L’espoir tant suscité donc par la chute de l’ancien régime semble s’effriter peu à peu. Une situation exacerbée par le manque d’assurance du parti au pouvoir qui peine à trouver des réponses concrètes aux préoccupations des populations. Lesquelles se résument aux problèmes de justice, de chômage, de corruption et d’une gouvernance vertueuse. Mais ce qui inquiète le plus le Pr. Loada, c’est plutôt le retour «des discours arrogants et violents» sur la scène politique. Ainsi, pour le conférencier, le Burkina post-insurrectionnel rime avec un développement de la fracture sociale. Et le sociologue Ollo Pépin Hien d’indiquer que les partis politiques ont des stratégies de la conquête du pouvoir, mais sont dépourvus de stratégies de sa gestion.
Pour Augustin Loada, le MPP a réussi à cristalliser les mécontentements autour de sa gestion. Deux ans après sa prise du pouvoir, la machine MPP peine à décoller. Une lenteur qui contraste avec l’urgence des besoins sociaux du peuple. En conséquence, les partis politiques de l’ancien régime réunis au sein de la CODER reprennent du poil de la bête. Se lançant dans une analyse des systèmes partisans au Burkina, Augustin Loada note une reconfiguration des acteurs de la classe politique à la faveur de l’insurrection populaire. Cette recomposition, estime-t-il, suscite des interrogations sur la nature des alliances politiques. Notamment, la cohabitation entre le CDP et l’UPC dans l’opposition. Dans cette nouvelle configuration, poursuit Augustin Loada, aucun parti ne se dégage véritablement des autres : en témoigne les unions à l’Assemblée nationale. Au-delà donc de la vitalité démocratique que cela laisse entrevoir, on peut aussi l’interpréter comme un désaveu de la classe politique, a-t-il ajouté.
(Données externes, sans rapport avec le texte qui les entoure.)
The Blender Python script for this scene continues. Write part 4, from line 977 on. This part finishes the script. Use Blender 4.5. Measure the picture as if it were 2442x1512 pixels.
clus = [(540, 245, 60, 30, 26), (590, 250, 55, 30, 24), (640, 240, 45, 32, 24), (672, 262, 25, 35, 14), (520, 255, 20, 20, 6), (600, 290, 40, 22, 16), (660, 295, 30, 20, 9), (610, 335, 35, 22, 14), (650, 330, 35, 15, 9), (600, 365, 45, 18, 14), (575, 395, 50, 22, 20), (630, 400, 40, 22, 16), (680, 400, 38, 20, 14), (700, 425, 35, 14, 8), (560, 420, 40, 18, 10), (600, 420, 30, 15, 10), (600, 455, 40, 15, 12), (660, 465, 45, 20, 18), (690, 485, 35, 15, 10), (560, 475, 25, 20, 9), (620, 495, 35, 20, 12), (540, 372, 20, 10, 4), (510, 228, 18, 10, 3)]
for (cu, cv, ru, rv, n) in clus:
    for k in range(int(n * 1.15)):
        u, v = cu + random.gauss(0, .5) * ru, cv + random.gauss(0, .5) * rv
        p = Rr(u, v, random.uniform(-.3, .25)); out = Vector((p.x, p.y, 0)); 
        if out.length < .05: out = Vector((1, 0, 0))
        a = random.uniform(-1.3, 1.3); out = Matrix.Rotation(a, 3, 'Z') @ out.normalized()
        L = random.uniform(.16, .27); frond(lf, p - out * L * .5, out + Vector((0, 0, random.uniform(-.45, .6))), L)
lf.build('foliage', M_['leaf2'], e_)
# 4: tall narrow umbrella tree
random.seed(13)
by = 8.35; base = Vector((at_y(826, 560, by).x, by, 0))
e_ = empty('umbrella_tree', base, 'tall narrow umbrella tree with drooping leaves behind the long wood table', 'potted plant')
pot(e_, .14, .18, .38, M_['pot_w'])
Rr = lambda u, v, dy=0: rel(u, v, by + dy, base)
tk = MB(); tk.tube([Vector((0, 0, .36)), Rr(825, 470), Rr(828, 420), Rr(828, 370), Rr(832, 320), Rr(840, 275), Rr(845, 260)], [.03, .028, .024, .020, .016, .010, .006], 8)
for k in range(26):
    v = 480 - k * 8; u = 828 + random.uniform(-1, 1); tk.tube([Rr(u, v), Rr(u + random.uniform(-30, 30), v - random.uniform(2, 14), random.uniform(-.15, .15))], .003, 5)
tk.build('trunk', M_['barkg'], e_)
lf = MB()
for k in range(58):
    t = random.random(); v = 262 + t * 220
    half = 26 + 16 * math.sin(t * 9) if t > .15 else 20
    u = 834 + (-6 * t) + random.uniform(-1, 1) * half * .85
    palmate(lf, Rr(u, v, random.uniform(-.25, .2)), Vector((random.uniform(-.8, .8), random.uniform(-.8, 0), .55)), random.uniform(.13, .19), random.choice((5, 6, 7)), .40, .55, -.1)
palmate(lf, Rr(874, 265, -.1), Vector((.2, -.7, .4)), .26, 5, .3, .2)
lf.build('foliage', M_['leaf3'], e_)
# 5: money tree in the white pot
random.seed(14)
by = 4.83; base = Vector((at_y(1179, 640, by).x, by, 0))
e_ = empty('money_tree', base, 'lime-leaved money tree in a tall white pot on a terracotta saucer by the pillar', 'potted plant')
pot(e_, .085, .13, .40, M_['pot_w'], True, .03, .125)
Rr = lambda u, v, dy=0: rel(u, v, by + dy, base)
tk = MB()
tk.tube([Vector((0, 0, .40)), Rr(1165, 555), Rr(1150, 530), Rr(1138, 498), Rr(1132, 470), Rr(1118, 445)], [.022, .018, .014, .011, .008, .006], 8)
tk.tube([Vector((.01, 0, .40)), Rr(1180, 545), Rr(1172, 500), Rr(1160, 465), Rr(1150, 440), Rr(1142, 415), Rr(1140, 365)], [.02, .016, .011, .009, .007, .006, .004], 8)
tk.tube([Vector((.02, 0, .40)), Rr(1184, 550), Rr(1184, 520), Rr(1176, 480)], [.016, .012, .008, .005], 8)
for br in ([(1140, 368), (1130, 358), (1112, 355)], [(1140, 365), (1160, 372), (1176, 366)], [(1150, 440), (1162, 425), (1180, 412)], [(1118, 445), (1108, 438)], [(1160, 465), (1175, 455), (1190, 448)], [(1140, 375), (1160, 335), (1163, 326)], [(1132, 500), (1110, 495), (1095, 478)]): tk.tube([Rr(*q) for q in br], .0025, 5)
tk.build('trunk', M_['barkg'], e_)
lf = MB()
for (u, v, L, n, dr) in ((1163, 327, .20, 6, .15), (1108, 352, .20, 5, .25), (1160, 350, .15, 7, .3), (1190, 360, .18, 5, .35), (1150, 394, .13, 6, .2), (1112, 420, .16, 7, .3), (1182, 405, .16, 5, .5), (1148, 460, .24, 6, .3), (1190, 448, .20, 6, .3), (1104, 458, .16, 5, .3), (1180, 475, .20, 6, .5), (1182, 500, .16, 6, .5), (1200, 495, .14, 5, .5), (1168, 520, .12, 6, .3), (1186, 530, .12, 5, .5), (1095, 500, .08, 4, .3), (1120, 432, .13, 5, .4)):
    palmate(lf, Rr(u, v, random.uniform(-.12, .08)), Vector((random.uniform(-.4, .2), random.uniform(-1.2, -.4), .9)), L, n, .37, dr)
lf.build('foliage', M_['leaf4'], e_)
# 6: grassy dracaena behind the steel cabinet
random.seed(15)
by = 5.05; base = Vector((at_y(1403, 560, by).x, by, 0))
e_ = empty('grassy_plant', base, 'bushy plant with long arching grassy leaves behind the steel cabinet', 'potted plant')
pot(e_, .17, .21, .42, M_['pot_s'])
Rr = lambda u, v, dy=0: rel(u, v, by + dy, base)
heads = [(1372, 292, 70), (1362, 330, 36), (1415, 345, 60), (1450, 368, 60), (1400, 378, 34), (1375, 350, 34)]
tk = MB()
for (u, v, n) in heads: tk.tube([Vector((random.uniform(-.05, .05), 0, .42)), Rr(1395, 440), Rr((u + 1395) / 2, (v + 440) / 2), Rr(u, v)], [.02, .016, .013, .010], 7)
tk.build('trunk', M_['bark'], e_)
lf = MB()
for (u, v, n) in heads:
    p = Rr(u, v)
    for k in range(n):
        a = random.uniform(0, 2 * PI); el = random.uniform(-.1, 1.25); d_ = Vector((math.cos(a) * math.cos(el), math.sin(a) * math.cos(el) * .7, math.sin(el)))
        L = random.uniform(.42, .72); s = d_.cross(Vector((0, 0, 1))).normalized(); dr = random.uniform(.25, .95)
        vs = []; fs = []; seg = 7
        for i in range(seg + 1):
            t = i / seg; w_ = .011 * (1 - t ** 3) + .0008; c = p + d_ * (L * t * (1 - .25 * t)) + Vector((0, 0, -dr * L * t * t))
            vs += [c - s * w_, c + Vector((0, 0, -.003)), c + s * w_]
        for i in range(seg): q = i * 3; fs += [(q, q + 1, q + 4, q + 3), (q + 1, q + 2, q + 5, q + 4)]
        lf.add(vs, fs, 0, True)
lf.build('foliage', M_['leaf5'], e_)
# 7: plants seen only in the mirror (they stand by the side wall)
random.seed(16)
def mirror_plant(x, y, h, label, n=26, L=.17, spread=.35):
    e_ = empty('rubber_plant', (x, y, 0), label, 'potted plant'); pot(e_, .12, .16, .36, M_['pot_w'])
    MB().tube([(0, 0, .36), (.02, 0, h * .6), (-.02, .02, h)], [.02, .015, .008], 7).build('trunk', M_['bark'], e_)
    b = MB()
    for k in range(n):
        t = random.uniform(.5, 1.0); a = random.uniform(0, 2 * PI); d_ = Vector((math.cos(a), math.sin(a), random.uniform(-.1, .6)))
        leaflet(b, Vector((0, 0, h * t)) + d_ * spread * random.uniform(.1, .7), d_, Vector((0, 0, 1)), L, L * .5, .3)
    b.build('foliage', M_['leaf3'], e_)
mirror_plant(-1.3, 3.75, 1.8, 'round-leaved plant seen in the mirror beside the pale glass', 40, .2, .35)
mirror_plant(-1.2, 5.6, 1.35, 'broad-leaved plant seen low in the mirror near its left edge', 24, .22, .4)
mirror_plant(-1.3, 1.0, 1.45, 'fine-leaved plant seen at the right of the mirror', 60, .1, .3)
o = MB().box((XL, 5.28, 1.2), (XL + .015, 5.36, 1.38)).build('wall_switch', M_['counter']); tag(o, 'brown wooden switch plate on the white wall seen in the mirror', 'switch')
Sur la centaine de partis politiques que compte le Burkina, très peu ont une implantation d’envergure nationale. Il n’est pas toujours évident d’appréhender la différence véritable entre les idéologies des différents partis politiques burkinabè, dans les actions. «Il faut que les partis politiques aillent au-delà des visions idéologiques pour proposer autres choses aux populations», martèle Ollo Pépin Hien.
La reconfiguration de la classe politique post-insurrectionnelle a entrainé avec elle la recomposition de la société civile. Ce que le Pr. Loada qualifie de continuum entre les partis politiques et la société civile. Aux avants-garde de la lutte contre la modification de l’article 37, les organisations de la société civile ont joué un rôle indéniable dans l’ancrage démocratique du Burkina post-insurrectionnel. Cependant, nombre d’entre elles se sont inféodées aux partis politiques aussi bien de l’opposition que du parti au pouvoir. Cette proximité d’ avec le politique a valu aux organisations de la société civile une perte de crédit aux yeux des populations. Du tableau dépeint de la situation post-insurrectionnelle du Burkina, le Pr. Loada propose au gouvernement de rompre d’avec la gestion néo-patrimoniale du pouvoir. Les organisations de la société civile ont été invitées à repartir sur le terrain pour renouer la confiance avec les peuples. Sans s’inscrire dans la dynamique qui a prévalu à l’insurrection, David Moyenga, ancien député sous la transition, estime qu’il appartient à la jeunesse de prendre ses responsabilités.
CD
Selon le directeur exécutif du CGD, Thomas Ouédraogo, «il y a un moment pour chaque chose. Il y a un moment pour être dans la rue mais, il y a un autre moment pour voir ce qu’on y gagne ; parce qu’on s’insurge pour gagner. Donc, ce sont ces gains que nous voulons capitaliser à travers ces réflexions, mais pas une nostalgie d’un moment de perturbation. Il faut plutôt regarder l’avenir avec beaucoup plus d’optimisme, d’utilité de chaque entité».